Esser: Es war ein schöner, aber auch ein harter Weg. Es braucht schon Ausdauer und immer wieder muss man das Schiff durch Stromschnellen navigieren, Rückschläge gehören dazu. Außerdem gibt es noch einen anderen Aspekt: Meistens arbeite ich, wenn andere Menschen freihaben, also viel am Wochenende und abends. Leider habe ich einige Geburtstage und andere Feste verpasst. Aber zum Glück bekomme ich es in letzter Zeit ganz gut hin, Familie und Freunde regelmäßig zu sehen. Sie sind das Wichtigste!

Wie ist es, Marcel Reif als Co-Kommentator zu haben?

Esser: Irgendwie ist es auch ein bisschen surreal, dass er neben mir als Co-Kommentator sitzt. Herr Reif bringt natürlich eine wahnsinnige Erfahrung mit und kann das Geschehen auf dem Platz bestens einschätzen. Beim Stand von 5:0 habe ich ihn gefragt, ob er sich an ein ähnlich deutliches Finale erinnern kann. Auch ihm fiel nichts ein und das heißt was (lacht).

Zur Person

Lukas Esser, geboren am 19. Januar 1990 in Filderstadt, hat Sportpublizistik an der Universität Tübingen studiert. Anschließend absolvierte er den Masterstudiengang Sportmanagement. Während der Studienzeit arbeitete er als freier Mitarbeiter im Stuttgarter SWR-Studio.

Er moderiert seit zwölf Jahren den Tübinger Erbe-Lauf. Seit 2018 kommentiert er für einen Schweizer Pay-TV-Sender Spiele der Champions League und Europa League sowie weitere nationale Topligen. In den Jahren zuvor kommentierte Esser drei Endspiele der Europa League im Stadion. (stan)

Würden Sie für einen deutschen Sender kommentieren, was würden Sie dann anders machen?

Esser: Der Fokus liegt natürlich immer auf dem Land, für das man arbeitet. Im Kommentar bin ich viel auf Yann Sommer eingegangen oder habe Geschichten mit Schweizer Bezug erzählt. Beispielsweise wurde der Pokal in Bern von einem Schweizer hergestellt, der unter Zeitdruck stand, weil er geheiratet hatte und die Flitterwochen schon gebucht waren. Rechtzeitig war das Projekt fertig und es ging zu einem Bootsausflug nach Los Angeles. Bei einem deutschen Sender wäre die Themensetzung anders. Warum steht Inter im Finale und nicht die Bayern. Spielt Yann Bisseck, der deutsche Verteidiger bei den Italienern.

Wie war die Resonanz auf Ihren Kommentar?

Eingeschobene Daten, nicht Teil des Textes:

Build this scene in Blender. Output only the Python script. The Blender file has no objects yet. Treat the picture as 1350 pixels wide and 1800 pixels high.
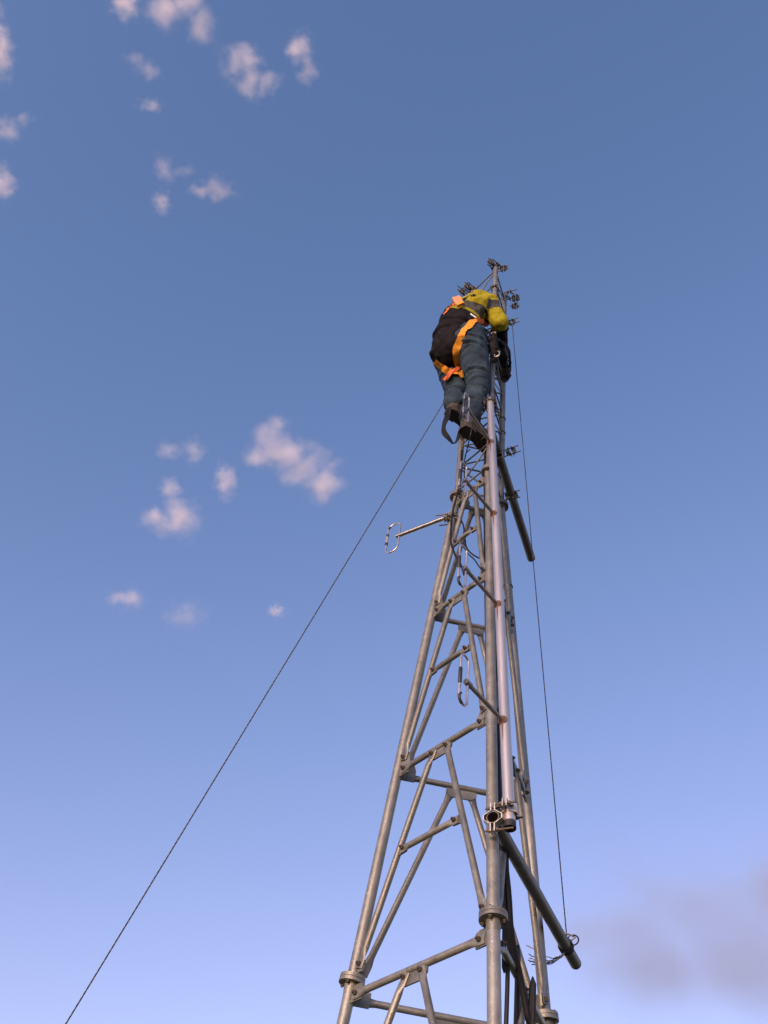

Esser: Wie eigentlich fast immer bei großen Spielen war es ein bunter Blumenstrauß. Es gab Zuschauer, die sich über meinen Kommentar aufgeregt haben, andere fanden es eine tolle Leistung. Sehr gefreut habe ich mich über die mega Unterstützung meiner Bekannten. Ziemlich direkt nach dem Spiel hat mich ein sehr guter Freund angerufen und mir gratuliert, dazu hatte ich extrem viele Nachrichten auf meinem Handy.

Haben Sie nach dem Finale noch ein bisschen gefeiert?

Esser: Tatsächlich. Nach dem Spiel ging es erstmal ins Hotel. Wir waren sehr müde, haben uns dann aber entschieden, in die Stadt zu gehen. Es war doch eine etwas längere Runde. Geschlafen habe ich gegen 5.30 Uhr (lacht).

Kommentator Lukas Esser sitzt auf der Presse-Tribüne der Allianz-Arena beim Champions-League-Finale 2025 in München. Foto: Priva
Kommentator Lukas Esser sitzt auf der Presse-Tribüne der Allianz-Arena beim Champions-League-Finale 2025 in München. Foto: Privat
Kommentator Lukas Esser sitzt auf der Presse-Tribüne der Allianz-Arena beim Champions-League-Finale 2025 in München. Foto: Privat

Bei den Feiern in Paris sind zwei Menschen gestorben, ein Polizist befindet sich im Koma. Überschatten solche Ereignisse das Finale im Nachgang?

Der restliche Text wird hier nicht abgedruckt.